Several years ago, I took an art class. The class was on “scratch art” and it turned out that I was pretty good at it. The art board was made up of layers of white on top of each other and topped off with black. Using a little stylus, you scratch away the areas on your subject where the light hits. It’s a very unique form of art and my instructor was so impressed with my work that he insisted that I do a “one man” show at one of the big hotels here in Tulsa. I was so scared, seeing all my work matted and framed and hanging on the walls. I didn’t tell anyone who I was. I just wandered around listening to what people had to say about my work. It really felt good. Everything sold except for one piece. I kept it and hung it in my home.
You may think that this Scoutmaster’s Minute is about art. Or you may think that I am just taking this opportunity to tell you how cool I am and about the art work that I can do. You would be wrong. This Scoutmaster’s Minute is about failure.
My failure. I’ve always been good at art. I practiced drawing a lot in elementary school and junior high school. And none of it was in art classes. I was drawing in classes that were addressing other subjects. Subjects that I should have been paying attention to. Instead, I was drawing. My teachers and my mom thought that this was wasting my time. I used the excuse…”Well, it’s something that I am good at!” I was using one talent as an excuse to avoid learning anything else.
You know, sometimes the road to being a successful person goes through places that we don’t want to go. Sometimes we have to study things that we don’t want to study and read things that we don’t want to read. Some times we have to listen to some people that we don’t want to listen to. We can’t just hide behind the one or two things we are good at.

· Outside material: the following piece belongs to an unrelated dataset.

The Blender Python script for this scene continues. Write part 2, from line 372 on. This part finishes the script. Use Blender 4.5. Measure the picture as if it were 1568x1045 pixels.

Here is an example. I was asked to fix a toilet once. Actually, I was asked to just change the toilet seat. That had to be easy, I told myself. All I had to do was loosen the screws that held the seat to the porcelain. But they were rusted shut. I couldn’t get them to move. But I had a hammer. A gentle tap on the screw should do it. I hit the screw with the hammer and the toilet bowl cracked in half. I was sitting on the floor trying to keep the two halves together when I noticed that the water was turning red. I had cut my hands on the porcelain. In an attempt to get the water to go away, I reached up and flushed the toilet. Mistake!!! More water rushing in.
How about the plumbing Merit Badge? Wouldn’t it have been great if I had spent a little time with this one when I was in scouts.
My challenge for you in 2002 is this. Learn something you don’t want to learn. Take a merit badge about a subject that you are not interested in. Stretch your talents. Grow in your ability to handle different things.
Don’t be like your old Scoutmaster. Don’t be standing there at age 56 and talking about the only thing you are good at. That’s not success. That’s failure.